Phill Niblock - Dijeridoos and Don’ts
The mix concludes with a tribute to yet another dearly departed icon of the Avant-Garde: composer Phill Niblock, who passed just a few days ago. I was first introduced to his music - like so many artists I play on this show - through Jim O’Rourke, who was hugely influenced by Niblock and released one of his guitar pieces on his Moikai label. He was another one of those artists who blew my world open, as I hadn’t heard anything with the kind of psychoacoustic effects his music utilized before. I’ll likely have more to say about him in an upcoming review I’m working on, but in short, we all owe him a huge debt of gratitude for his contributions to experimental music and for teaching us all to hear things we didn’t know we could hear.
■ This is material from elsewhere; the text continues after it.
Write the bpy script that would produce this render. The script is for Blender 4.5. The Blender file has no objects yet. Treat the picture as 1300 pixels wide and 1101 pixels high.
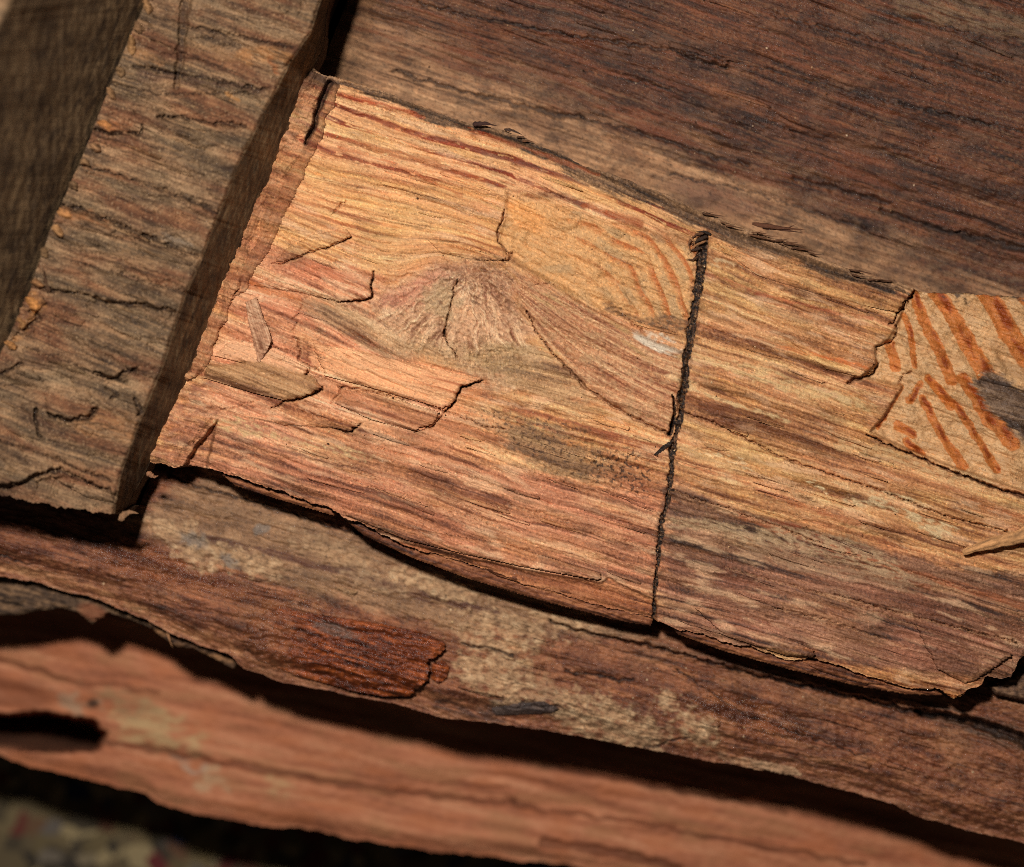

I chose this particular piece largely because it’s fairly short by Niblock standards - most of his pieces would take up a whole third of this show’s running time at the very least. But “Didjeridoos and Don’ts” does speak to one of my favorite qualities of Niblock’s music, which is the shear heaviness of it all. The drones continually layer over each other on this piece, to the point that it feels like you’re being buried in sound. Niblock famously insisted that all of his pieces be played as loud as possible - I think I read once that part of the reason it took a while for him to start releasing recordings of his music more frequently was that he didn’t like that the listener would have the option to not hear his music at an insanely loud volume, unlike the performances in his loft. So if you listen to the mix and make it to the last 15 minutes, pay tribute to Phill the only right way and be sure to crank the volume to 11.